Jorrit Westerhof en Eric Vloeimans
Niet alleen de toegangsweg is anders, jonge muzikanten zijn domweg met andere muziek opgegroeid. Het mooist hoor je dat terug in de jazz die met hiphop versmelt. Al in de jaren tachtig ondernamen musici als Greg Osby en Steve Coleman pogingen om beide genres samen te brengen. Die experimenten klonken als een moetje. De dwingende hiphop beat stond haaks op de ritmische vrijheid die jazz jazz laat zijn. Dat is nu totaal anders. Drummer Makaya McCraven verbindt de twee alsof ze nooit van elkaar zijn los geweest. Zijn beats zijn even krachtig als soepel. Hij kent de power van een swingende, stuwende groove, maar laat zeker live ook duidelijk horen dat hij naar vrijheid en vernieuwing zoekt. Free jazz en fusion zijn door jazzhistorici veelal als totaal gescheiden werelden behandeld. McCraven bewijst hun ongelijk, zijn muziek is net zo goed gevoed door de baanbrekende musici van de AACM uit Chicago als Miles Davis’ ‘Bitches Brew.’ En het klinkt honderd procent al muziek van nu.

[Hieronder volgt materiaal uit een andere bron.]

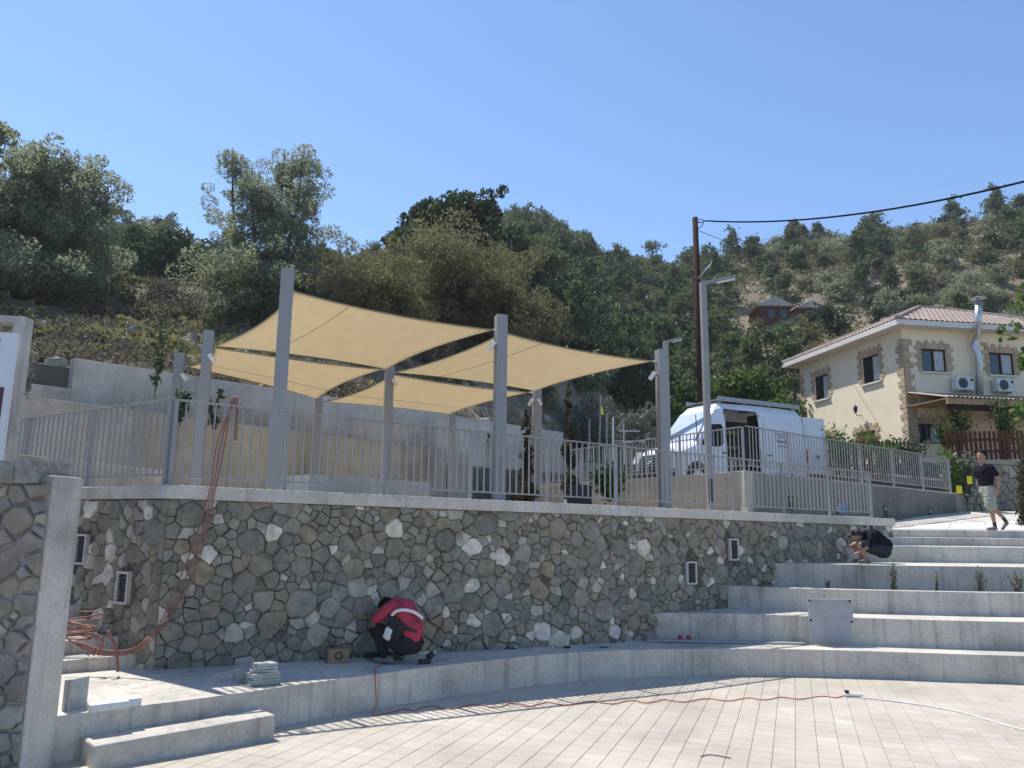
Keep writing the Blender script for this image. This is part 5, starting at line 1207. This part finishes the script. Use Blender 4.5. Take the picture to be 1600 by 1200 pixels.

Dan rest nog een vraag: waarom? Waarom zou je combineren, vertakken, afsplitsen? In de eerste plaats omdat het bij het leven hoort. In de tweede plaats omdat de slinger nooit precies in het midden hangt, er nooit een perfect evenwicht is. Jazz was steeds meer opgeschoven richting klassieke muziek, componeren prevaleerde boven improviseren met als gevolg op het podium stuurs kijkende mannen en vrouwen die naar hun bladmuziek turen en bang zijn af te wijken van wat afgesproken is. Dat mag allemaal wat losser en dat wordt het ook. Prachtvoorbeeld is de Israëlische bassist Omer Avital die de topmuzikanten voor het uitkiezen had, maar zijn saxofonisten letterlijk van straat plukte. Op zijn recente cd ‘Abutful Music’ klinkt muziek die verre van perfect is, soms zelfs slordig, maar zo gloedvol en bezield gespeeld wordt dat technische beheersing weer bijzaak wordt. Weg hoofd, welkom hart, welkom terug.
Een steen die eenmaal in de stroom is gelegd, kan weer worden weggehaald, maar de stroming is voor altijd verlegd. Jazz verandert, is veranderd, blijft veranderen.